Amor
Amor es una palabra ampliamente conocida en todas las culturas. Aunque se la utiliza en múltiples sentidos en muchos casos se ha trivializado su uso atribuyéndosele una serie de significados equivocados. Poetas, filósofos, músicos y escritores de todos los tiempos han escrito, reflexionado y cantado sobre el amor.
Como creyentes reconocemos la centralidad del amor en el mensaje de la fe cristiana. Las Escrituras presentan una abundante variedad de referencias al amor no solamente como una virtud cristiana sino especialmente como la esencia misma de Dios (1º Jn. 4:8). Evidentemente el tema del amor de Dios por el ser humano es el hilo conductor de toda la Biblia y nos revela un Dios que, conforme a su propia naturaleza, toma la iniciativa, nos busca, perdona y da vida plena.
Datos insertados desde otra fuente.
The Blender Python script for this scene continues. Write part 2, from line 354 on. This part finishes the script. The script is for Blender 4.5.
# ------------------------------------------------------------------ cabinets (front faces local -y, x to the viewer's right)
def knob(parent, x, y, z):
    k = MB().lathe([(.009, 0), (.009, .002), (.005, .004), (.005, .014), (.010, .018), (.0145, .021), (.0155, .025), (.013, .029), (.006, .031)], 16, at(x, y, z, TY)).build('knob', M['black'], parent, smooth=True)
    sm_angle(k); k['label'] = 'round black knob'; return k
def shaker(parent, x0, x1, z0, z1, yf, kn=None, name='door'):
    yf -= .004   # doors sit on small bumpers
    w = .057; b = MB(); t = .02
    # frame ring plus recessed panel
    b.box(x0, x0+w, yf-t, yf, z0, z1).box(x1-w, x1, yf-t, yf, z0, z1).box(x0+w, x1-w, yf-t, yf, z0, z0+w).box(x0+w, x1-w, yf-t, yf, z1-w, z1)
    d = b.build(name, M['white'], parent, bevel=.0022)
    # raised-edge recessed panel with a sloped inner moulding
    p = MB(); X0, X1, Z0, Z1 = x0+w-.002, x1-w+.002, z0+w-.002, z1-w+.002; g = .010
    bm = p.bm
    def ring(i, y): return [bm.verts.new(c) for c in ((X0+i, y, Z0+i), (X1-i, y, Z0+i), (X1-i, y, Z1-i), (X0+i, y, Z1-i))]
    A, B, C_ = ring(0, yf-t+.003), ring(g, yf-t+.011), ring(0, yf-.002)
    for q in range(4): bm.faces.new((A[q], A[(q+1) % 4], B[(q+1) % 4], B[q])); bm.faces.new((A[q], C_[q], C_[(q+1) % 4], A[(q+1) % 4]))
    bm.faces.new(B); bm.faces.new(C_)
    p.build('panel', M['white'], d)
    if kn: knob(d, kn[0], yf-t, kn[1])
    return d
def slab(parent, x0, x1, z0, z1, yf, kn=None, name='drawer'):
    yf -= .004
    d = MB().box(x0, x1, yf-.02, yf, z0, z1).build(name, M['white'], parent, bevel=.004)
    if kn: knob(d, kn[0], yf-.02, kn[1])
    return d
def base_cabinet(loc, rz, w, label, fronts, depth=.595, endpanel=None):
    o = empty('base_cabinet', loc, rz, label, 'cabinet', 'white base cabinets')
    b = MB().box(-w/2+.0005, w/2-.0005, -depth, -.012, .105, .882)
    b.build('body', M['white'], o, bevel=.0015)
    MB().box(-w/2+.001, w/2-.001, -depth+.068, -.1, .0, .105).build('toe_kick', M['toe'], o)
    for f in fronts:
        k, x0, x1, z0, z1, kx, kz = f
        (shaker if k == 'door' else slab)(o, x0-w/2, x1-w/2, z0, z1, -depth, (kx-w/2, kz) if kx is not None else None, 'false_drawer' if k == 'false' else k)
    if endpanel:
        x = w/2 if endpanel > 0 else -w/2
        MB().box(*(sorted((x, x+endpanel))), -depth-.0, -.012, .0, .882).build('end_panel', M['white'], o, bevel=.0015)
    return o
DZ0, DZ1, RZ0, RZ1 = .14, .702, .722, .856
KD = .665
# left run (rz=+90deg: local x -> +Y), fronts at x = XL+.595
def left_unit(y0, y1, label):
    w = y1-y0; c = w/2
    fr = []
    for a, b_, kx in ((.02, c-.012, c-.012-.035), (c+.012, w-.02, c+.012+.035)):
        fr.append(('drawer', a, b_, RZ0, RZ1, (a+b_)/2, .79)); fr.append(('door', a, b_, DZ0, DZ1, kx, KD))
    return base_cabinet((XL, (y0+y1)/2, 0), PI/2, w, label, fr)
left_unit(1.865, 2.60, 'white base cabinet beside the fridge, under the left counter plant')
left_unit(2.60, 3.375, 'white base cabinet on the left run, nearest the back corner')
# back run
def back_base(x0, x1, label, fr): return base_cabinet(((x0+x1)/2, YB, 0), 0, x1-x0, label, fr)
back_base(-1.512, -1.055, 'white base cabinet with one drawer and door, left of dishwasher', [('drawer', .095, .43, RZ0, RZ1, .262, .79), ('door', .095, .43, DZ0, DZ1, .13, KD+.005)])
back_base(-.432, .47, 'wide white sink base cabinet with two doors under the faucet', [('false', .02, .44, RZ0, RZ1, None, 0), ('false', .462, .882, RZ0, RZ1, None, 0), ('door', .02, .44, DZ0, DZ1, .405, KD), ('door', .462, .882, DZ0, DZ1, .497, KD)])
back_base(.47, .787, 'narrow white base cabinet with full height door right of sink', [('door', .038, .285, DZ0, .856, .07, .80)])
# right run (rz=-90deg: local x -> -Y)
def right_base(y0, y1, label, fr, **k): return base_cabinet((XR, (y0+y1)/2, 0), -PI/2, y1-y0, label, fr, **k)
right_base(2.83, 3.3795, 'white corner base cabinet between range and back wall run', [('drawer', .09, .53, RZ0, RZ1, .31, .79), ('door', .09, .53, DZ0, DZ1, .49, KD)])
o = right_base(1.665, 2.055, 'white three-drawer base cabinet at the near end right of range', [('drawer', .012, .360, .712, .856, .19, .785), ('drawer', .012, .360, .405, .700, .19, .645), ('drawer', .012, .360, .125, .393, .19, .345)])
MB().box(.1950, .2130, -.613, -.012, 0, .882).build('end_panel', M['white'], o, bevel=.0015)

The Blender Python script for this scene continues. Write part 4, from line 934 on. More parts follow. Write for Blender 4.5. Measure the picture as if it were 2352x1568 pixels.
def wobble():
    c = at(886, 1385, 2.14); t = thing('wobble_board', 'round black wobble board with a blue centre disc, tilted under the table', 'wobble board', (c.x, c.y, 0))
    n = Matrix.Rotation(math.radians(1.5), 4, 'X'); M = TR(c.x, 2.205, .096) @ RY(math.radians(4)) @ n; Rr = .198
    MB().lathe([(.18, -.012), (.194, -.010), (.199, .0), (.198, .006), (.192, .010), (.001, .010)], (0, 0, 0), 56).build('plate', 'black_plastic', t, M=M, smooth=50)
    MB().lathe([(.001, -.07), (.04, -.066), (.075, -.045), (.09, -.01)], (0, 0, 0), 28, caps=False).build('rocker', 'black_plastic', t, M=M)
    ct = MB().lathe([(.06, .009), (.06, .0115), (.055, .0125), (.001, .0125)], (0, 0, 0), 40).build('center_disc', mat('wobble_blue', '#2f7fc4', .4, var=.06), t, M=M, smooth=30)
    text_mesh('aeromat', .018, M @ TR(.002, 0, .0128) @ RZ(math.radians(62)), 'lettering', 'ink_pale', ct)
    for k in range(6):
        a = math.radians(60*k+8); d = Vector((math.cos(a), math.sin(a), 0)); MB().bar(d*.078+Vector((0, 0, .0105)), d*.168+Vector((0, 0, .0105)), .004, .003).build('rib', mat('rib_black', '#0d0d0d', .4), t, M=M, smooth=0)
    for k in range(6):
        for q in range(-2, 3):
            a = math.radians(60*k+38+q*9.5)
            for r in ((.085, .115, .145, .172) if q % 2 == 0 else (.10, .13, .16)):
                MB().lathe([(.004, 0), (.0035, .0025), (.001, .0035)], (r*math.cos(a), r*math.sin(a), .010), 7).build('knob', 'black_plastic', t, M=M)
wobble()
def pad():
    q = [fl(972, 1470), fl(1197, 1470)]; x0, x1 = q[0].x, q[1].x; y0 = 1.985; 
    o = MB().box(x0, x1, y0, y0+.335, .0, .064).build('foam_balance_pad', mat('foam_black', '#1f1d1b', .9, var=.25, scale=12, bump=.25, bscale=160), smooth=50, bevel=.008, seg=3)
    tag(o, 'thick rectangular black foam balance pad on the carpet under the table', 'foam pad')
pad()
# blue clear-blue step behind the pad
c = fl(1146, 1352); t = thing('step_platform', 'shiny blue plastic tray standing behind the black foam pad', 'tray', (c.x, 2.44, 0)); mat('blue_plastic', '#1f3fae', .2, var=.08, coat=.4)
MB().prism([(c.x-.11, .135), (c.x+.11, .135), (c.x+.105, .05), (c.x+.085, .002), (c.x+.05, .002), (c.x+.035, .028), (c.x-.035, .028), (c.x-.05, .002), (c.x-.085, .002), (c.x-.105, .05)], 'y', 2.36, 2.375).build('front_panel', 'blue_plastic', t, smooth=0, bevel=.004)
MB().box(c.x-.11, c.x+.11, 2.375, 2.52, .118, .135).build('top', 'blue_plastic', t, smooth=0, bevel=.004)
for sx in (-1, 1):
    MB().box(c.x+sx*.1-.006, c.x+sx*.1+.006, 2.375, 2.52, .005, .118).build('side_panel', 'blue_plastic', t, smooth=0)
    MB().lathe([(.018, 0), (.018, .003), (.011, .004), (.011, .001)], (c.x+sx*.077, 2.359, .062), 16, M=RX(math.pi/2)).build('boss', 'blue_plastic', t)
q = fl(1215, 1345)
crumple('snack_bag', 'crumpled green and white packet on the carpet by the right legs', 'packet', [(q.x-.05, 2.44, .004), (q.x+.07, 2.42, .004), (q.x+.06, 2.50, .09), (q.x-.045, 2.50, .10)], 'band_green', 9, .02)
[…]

En el Nuevo Testamento, Jesucristo es la encarnación de ese amor (Jn. 3:16) y quién enseñó a sus discípulos que la marca que distingue a todo creyente era amar aún a sus enemigos (Mat. 5:43).
El eterno amor de Dios que se manifiesta a pesar de la condición humana pecaminosa excede nuestro entendimiento, por eso Pablo intercede reverentemente por nosotros delante del Padre en oración para que “seamos plenamente capaces de comprender la magnitud de ese amor” (Ef. 3:14-20). Pero nuestra limitación humana para entender ese don divino, también se hace evidente en nuestra incapacidad de amar a otros desinteresadamente despojándonos de todo orgullo y egoísmo. Por ello, se hace indispensable la presencia y obra del Espíritu en la vida del creyente para que podamos responder a la iniciativa del amor de Dios y vivir con libertad cristiana siendo puentes de reconciliación y dando testimonio de ese regalo supremo.
En la carta a los Gálatas, después de haber desarrollado el carácter teológico de su epístola, Pablo se enfoca en la sección ética haciendo mención que la verdadera libertad en Cristo no es una licencia para pecar sino una vida gobernada por el Espíritu “para servir por medio del amor” (Gál. 5:13-14). Esta sección práctica presenta un contraste entre las obras de la carne y el fruto del Espíritu como una evidencia irrefutable de esa auténtica libertad.
La vida llena del Espíritu empieza con el amor (Gál. 5: 22) que es la base para las posteriores virtudes. El amor genuino como resultado de la plenitud del Espíritu, no responde con rencor a la ofensa, ni con venganza a la maldad (1º Cor. 13). Es más que un sentimiento que se deja llevar por la intuición o la situación, sino un don divino que rompe el esquema retributivo del comportamiento humano.
Ese peregrinaje de una vida en el Espíritu incluye la humildad, la gratitud y la compasión. Humildad porque reconocemos que no merecemos el amor de Dios, gratitud porque celebramos la gracia que nos ha alcanzado y compasión porque vemos en el otro una oportunidad para servir y amar.
En un mundo egoísta e individualista mostrar el amor de Dios, incluyendo a nuestros enemigos y a los que se nos hace difícil amar, no es el resultado del esfuerzo humano sino de la obra de Espíritu que purifica nuestro corazón y nos convierte en canales de gracia. Amar es dar incondicionalmente sin esperar nada a cambio; es una entrega permanente y creciente porque la fuente que nos provee ese amor es inagotable.
Cuánta necesidad hay en nuestro mundo de ese tipo de amor que tiene su origen en Dios porque vivimos en un mundo de contrastes e injusticias donde los valores del Reino están invertidos. Aunque la palabra “amor” está instalada en el lenguaje y la cultura popular cuánta falta nos hace porque en nuestro mundo se canta al amor pero se actúa con odio e indiferencia y aunque se escriben lindos poemas a nombre del amor escasea la falta de perdón.
Por eso, nuestro llamado a buscar siempre lo mejor para los demás como fruto del amor divino que ha sido derramado en nuestro corazón es el mayor desafío frente a un mundo que demanda coherencia de los que creemos en Jesucristo. Una coherencia que da testimonio de integridad, de libertad auténtica, de transformación de vida, de cristianismo genuino.
“Que se amen los unos a los otros. Así como yo os he amado, también deben amarse los unos a los otros. De este modo todos sabrán que son mis discípulos, si se aman los unos a los otros” Juan 13:35, NVI.